■ **RECORDED DATA**:
# # #

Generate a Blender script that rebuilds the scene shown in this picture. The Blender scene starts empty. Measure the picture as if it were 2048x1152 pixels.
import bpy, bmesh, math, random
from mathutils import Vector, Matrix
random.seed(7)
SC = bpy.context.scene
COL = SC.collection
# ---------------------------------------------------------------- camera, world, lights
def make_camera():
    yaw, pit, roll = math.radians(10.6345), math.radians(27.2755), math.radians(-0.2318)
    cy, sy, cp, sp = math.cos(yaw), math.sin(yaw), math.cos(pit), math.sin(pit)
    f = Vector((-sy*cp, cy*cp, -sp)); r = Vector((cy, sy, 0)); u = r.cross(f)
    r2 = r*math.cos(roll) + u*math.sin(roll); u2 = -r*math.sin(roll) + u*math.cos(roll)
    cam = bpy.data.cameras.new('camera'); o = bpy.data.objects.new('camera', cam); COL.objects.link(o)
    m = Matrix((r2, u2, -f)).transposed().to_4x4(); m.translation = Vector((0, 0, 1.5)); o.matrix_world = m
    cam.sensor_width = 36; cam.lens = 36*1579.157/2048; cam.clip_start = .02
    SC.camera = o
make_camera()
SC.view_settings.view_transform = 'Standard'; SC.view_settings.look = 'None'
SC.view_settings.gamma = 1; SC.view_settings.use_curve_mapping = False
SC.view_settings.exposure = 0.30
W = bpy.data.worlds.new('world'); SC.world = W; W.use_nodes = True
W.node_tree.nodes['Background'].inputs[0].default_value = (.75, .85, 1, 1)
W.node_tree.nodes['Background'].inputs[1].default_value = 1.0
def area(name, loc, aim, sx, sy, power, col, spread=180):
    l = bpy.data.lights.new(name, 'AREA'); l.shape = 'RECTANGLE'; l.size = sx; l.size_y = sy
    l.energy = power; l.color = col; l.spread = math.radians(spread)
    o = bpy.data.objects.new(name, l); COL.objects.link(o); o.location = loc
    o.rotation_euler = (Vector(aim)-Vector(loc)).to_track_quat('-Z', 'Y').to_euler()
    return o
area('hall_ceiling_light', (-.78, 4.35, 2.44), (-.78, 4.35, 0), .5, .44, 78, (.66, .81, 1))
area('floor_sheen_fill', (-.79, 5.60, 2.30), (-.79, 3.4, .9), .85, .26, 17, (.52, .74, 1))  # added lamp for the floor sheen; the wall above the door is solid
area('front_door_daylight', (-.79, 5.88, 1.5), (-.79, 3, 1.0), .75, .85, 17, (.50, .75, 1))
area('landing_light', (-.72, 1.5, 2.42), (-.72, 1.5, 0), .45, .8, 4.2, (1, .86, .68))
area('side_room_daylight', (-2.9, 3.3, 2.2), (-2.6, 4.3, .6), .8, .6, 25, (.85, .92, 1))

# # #

■ **GOAL OF THE EXERCISE**: Extract, from the listing above, every line where the string "scene" occurs.

■ **TASK RESPONSE**:
Generate a Blender script that rebuilds the scene shown in this picture. The Blender scene starts empty. Measure the picture as if it were 2048x1152 pixels.
SC = bpy.context.scene